■ Stated problem
Pick out the lines containing "this".
═════ The data ═════
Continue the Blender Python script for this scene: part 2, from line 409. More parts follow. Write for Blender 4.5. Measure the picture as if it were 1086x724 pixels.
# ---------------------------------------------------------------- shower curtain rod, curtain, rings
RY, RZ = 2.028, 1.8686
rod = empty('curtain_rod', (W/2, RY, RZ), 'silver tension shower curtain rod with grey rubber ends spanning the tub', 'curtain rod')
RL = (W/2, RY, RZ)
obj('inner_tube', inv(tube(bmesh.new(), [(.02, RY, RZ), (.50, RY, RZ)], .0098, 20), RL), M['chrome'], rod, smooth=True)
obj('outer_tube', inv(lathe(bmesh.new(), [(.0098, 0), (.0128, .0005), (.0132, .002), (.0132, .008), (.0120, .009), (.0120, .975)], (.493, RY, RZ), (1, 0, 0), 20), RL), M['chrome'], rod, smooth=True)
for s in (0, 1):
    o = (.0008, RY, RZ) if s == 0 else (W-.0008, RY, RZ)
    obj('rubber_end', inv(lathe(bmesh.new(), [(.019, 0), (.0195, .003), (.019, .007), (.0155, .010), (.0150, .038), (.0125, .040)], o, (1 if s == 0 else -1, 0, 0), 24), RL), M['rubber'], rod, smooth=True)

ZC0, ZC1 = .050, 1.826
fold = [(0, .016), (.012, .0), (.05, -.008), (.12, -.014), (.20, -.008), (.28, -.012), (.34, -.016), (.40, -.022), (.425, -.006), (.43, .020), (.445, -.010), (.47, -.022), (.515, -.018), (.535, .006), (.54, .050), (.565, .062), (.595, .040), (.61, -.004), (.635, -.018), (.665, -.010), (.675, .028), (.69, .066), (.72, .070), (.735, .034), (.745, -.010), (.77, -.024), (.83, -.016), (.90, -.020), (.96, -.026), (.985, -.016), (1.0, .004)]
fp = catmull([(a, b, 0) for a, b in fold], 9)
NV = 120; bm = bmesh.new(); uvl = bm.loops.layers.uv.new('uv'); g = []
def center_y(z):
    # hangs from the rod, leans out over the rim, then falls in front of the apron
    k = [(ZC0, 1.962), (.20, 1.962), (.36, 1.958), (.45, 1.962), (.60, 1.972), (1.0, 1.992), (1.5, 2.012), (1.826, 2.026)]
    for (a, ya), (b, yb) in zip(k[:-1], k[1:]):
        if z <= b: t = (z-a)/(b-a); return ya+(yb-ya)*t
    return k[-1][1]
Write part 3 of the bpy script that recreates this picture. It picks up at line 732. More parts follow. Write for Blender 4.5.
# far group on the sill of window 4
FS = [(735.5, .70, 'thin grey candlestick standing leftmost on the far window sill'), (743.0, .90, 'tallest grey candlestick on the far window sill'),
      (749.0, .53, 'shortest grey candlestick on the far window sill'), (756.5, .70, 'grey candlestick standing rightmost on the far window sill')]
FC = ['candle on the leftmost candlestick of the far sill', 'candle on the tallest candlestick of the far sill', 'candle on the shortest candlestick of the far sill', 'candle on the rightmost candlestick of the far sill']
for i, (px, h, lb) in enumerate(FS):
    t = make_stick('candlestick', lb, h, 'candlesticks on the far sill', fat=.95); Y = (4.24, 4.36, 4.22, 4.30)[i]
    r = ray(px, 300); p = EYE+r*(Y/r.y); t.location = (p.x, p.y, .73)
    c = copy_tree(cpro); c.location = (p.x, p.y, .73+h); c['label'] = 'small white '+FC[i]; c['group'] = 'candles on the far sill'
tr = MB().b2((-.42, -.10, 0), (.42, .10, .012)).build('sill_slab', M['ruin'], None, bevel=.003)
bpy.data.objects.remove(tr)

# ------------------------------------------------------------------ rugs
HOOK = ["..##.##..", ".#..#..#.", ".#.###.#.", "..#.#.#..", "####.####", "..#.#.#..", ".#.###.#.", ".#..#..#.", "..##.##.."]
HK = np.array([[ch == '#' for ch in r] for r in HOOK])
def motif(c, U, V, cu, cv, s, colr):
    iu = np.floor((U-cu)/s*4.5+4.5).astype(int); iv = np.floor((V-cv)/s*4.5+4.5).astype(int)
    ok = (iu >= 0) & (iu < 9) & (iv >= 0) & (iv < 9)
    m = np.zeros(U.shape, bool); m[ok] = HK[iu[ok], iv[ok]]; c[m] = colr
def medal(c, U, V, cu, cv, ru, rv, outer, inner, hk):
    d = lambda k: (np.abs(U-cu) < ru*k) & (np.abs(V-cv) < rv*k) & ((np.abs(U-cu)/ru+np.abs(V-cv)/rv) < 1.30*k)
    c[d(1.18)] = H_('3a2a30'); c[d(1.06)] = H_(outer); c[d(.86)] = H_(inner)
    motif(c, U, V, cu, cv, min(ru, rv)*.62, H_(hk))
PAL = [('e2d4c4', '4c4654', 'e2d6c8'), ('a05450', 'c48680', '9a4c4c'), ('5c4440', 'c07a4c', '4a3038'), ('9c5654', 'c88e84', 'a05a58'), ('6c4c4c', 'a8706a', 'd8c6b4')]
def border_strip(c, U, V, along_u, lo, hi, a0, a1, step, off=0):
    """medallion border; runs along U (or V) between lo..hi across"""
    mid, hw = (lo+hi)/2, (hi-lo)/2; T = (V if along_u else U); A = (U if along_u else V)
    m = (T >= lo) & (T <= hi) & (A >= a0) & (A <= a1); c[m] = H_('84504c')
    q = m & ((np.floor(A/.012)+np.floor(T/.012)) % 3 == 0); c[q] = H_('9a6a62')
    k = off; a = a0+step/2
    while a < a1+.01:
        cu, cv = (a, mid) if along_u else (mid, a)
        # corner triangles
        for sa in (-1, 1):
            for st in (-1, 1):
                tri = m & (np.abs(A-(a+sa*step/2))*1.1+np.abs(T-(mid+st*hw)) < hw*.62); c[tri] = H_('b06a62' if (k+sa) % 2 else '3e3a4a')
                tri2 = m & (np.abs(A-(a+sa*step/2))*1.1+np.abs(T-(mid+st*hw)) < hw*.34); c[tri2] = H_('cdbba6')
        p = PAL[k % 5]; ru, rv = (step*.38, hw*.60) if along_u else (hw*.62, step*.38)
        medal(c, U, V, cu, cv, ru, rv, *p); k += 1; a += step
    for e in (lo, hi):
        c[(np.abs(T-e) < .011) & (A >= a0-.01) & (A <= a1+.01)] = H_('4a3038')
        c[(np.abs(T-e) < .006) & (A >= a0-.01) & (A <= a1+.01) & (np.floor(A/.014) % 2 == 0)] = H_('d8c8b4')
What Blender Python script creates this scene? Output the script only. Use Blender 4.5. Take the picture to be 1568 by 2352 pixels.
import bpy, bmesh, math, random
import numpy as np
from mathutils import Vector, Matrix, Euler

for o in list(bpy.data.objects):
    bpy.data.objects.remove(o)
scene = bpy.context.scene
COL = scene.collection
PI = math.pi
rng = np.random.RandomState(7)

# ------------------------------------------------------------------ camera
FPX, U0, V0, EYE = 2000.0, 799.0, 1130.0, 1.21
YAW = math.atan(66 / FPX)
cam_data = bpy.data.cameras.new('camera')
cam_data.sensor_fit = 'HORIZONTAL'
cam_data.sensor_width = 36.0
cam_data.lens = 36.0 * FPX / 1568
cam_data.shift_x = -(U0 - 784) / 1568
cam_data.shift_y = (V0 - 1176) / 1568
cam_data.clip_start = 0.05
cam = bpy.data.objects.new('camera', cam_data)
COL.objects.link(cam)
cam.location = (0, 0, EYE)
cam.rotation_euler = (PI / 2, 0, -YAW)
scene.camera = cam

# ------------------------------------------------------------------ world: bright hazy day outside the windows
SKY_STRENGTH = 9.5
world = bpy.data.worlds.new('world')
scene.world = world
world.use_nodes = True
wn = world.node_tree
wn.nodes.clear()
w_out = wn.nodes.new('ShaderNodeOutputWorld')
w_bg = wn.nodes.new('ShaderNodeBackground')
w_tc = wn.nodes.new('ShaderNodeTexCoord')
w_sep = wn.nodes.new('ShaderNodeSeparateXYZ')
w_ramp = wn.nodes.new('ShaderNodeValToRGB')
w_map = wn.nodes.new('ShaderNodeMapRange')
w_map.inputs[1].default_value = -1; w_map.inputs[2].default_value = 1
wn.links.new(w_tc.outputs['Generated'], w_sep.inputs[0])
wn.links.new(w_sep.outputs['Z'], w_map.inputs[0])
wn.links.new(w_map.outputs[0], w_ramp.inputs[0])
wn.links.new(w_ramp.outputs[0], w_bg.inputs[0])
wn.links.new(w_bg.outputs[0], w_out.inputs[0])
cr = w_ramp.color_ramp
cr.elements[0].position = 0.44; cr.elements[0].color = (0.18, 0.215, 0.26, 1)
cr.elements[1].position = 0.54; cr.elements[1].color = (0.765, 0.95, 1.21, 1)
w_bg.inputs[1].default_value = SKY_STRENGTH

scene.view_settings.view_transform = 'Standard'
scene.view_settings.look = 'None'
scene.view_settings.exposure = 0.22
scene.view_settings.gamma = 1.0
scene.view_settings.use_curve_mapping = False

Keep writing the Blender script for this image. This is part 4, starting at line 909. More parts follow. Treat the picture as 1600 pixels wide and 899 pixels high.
═════
■ Problem solution
Continue the Blender Python script for this scene: part 2, from line 409. More parts follow. Write for Blender 4.5. Measure the picture as if it were 1086x724 pixels.
Write part 3 of the bpy script that recreates this picture. It picks up at line 732. More parts follow. Write for Blender 4.5.
What Blender Python script creates this scene? Output the script only. Use Blender 4.5. Take the picture to be 1568 by 2352 pixels.
Keep writing the Blender script for this image. This is part 4, starting at line 909. More parts follow. Treat the picture as 1600 pixels wide and 899 pixels high.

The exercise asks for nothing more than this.